Improving Estimates of Cloud Properties Through the Application of an Adiabatic Spectrally Consistent Retrieval to the MODIS Cloud Product

Abstract:

We attempt to infer cloud vertical structure and improve estimates of cloud microphysical properties through the application of an Adiabatic Spectrally Consistent Retrieval (ASCR) to Moderate Resolution Imaging Spectroradiometer (MODIS) observations. The MODIS Cloud Product provides estimates of cloud optical thickness and droplet effective radius for three near-infrared absorption wavelengths (1.6, 2.1 and 3.7 mm) under the assumption of a plane-parallel, vertically homogeneous (VH) cloud. This is not a physically realistic assumption for boundary layer clouds, where an adiabatically stratified liquid water content profile conforms better. ASCR transforms VH retrievals of optical thickness and droplet effective radii into adiabatically stratified retrievals, exploiting the varying photon penetration depth of each absorption channel.

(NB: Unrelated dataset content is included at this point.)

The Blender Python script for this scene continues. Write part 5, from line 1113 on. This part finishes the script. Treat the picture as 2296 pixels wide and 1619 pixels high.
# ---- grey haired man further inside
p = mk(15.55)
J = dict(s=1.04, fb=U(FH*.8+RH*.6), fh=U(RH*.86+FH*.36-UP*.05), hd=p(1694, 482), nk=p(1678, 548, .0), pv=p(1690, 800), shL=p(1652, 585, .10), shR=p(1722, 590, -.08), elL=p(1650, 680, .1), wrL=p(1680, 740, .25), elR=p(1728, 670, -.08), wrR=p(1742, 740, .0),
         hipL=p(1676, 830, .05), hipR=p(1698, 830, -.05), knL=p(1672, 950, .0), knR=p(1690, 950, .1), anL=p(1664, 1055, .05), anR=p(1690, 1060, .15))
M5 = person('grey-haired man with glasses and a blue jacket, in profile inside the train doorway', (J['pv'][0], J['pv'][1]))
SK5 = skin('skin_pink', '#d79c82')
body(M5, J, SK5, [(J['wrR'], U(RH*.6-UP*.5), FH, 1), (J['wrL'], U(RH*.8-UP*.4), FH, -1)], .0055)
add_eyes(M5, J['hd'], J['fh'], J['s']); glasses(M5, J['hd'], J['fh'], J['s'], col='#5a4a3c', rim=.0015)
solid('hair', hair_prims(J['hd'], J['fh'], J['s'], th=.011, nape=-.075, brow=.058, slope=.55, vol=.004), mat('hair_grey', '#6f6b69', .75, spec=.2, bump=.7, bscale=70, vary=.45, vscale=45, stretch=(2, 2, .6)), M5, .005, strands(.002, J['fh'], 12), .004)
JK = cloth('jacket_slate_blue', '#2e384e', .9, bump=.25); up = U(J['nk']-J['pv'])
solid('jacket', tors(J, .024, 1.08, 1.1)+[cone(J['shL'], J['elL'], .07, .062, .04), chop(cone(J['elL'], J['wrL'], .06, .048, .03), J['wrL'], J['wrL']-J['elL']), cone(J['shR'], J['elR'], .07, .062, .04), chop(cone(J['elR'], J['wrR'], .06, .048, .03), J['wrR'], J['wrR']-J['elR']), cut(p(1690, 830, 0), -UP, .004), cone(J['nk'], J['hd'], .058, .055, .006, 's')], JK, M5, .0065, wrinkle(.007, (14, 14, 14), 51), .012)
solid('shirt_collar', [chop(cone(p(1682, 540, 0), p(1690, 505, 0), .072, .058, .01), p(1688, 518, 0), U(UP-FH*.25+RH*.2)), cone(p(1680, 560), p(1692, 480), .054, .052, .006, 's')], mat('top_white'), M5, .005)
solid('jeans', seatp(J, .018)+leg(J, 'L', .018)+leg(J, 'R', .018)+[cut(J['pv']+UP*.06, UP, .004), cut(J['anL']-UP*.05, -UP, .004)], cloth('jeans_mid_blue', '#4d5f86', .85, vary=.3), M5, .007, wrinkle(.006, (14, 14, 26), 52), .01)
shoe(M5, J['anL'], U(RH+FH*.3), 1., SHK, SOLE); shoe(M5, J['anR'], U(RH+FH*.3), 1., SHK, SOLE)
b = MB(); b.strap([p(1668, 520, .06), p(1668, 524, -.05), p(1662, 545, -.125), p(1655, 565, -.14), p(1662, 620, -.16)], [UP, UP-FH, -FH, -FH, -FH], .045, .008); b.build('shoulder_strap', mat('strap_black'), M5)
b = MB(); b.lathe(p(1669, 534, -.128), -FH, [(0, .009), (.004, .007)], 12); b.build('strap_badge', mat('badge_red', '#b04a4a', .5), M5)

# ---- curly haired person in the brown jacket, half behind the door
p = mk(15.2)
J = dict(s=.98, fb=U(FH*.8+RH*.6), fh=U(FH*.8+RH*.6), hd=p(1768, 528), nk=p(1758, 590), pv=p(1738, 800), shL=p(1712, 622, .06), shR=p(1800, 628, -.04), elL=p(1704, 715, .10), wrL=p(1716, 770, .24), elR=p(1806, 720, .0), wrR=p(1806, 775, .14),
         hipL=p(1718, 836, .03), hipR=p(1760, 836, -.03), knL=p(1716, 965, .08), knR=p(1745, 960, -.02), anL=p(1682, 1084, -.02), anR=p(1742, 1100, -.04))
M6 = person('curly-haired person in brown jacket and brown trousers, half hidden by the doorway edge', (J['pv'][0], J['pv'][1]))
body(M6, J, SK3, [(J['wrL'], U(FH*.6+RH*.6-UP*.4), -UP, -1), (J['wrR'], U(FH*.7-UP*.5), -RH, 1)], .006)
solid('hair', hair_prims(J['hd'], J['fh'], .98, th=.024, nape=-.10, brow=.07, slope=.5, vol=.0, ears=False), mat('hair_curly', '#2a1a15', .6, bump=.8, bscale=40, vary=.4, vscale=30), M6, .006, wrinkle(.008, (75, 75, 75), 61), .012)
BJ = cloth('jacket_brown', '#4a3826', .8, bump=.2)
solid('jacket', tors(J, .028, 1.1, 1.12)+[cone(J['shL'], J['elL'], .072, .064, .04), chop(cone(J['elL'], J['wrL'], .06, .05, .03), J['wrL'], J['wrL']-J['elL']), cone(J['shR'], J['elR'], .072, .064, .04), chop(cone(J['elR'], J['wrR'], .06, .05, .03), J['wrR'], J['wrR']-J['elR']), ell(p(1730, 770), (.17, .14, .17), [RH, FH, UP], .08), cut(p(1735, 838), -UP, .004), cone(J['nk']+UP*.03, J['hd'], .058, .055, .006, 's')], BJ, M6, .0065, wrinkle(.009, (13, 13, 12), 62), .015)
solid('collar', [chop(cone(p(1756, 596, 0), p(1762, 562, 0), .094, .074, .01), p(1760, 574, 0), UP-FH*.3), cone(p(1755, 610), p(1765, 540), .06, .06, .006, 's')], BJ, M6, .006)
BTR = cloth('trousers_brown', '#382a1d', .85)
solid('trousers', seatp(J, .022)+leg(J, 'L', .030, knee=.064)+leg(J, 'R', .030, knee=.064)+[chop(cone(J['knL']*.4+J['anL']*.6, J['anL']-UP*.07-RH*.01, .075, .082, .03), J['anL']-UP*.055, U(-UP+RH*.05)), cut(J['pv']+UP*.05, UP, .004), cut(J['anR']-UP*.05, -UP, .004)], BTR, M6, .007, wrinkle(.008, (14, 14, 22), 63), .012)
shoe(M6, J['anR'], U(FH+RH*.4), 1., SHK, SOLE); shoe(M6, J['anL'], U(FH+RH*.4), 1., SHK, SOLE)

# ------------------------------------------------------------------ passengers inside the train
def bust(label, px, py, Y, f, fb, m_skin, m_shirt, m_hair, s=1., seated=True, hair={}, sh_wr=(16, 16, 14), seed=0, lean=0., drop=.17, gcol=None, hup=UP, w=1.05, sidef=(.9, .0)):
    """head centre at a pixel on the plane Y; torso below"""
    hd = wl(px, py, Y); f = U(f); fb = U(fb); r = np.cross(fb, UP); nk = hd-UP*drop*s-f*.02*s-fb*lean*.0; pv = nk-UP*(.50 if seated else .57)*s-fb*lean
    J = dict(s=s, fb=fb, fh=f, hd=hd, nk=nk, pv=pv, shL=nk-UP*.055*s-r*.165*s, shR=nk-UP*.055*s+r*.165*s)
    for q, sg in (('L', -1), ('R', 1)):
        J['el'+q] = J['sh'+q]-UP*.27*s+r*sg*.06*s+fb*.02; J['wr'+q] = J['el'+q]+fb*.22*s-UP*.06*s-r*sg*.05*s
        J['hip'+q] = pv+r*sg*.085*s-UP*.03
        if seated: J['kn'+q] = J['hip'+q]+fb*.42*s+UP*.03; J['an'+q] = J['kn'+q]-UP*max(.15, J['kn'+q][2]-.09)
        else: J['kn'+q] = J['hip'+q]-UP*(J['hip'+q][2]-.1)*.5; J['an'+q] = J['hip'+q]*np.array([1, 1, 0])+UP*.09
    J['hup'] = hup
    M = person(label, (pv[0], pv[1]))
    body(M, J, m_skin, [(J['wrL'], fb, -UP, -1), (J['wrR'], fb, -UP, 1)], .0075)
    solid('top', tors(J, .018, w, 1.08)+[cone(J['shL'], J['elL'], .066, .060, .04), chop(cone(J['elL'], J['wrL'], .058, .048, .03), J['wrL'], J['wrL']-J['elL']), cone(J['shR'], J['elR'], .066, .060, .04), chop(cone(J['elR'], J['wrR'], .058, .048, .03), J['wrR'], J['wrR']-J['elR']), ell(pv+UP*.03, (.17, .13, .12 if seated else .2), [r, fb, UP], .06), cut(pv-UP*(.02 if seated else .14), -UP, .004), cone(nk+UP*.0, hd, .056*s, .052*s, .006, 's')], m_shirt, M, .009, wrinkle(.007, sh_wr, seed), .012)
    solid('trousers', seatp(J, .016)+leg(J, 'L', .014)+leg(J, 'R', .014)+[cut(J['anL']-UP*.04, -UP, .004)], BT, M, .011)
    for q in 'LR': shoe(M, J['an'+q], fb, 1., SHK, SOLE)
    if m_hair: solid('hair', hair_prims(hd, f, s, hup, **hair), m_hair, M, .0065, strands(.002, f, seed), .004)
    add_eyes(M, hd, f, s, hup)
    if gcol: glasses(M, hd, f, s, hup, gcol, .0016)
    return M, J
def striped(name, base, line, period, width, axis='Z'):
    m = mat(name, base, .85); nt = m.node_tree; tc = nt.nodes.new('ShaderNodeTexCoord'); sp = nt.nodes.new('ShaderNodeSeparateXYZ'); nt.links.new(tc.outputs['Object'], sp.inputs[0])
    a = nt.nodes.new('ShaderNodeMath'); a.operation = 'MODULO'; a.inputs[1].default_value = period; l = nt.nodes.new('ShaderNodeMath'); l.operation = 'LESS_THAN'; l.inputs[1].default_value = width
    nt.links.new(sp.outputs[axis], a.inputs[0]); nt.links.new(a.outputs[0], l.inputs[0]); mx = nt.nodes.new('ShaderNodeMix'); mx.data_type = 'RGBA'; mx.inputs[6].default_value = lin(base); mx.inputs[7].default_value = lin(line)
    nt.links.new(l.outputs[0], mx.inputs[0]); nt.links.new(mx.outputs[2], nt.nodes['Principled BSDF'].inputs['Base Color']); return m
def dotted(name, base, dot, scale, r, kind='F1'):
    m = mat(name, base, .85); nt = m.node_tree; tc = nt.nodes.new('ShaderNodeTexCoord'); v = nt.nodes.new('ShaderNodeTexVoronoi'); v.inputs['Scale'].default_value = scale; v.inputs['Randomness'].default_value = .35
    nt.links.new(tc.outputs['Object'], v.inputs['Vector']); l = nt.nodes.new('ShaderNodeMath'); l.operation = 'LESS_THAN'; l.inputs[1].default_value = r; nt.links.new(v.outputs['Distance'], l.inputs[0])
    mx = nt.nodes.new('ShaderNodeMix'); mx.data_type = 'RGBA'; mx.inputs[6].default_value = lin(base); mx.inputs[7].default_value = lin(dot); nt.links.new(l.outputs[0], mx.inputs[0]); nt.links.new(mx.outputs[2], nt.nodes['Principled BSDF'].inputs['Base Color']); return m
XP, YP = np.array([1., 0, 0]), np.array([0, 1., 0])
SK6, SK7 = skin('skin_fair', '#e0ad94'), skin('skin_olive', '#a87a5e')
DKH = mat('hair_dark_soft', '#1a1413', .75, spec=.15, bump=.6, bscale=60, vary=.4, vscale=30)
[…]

Taking advantage of the data screening and quality controls applied to the MODIS Cloud Product, existing retrievals of optical thickness and droplet effective radii are inverted to obtain equivalent scene reflectances from which two-channel and four-channel adiabatically stratified retrievals of cloud geometrical thickness (H) and cloud droplet number concentration (N) are performed using an optimal estimation framework. Through a comparison of the 2-channel and 4-channel N and H retrievals, we attempt to estimate the degree to which a cloud conforms to an adiabatically stratified model, near cloud-top. Results will be presented, demonstrating ASCR’s performance relative to VH retrievals from the cloud product through an analysis of one year’s observations of marine stratocumulus from MODIS near the South American and African Continents.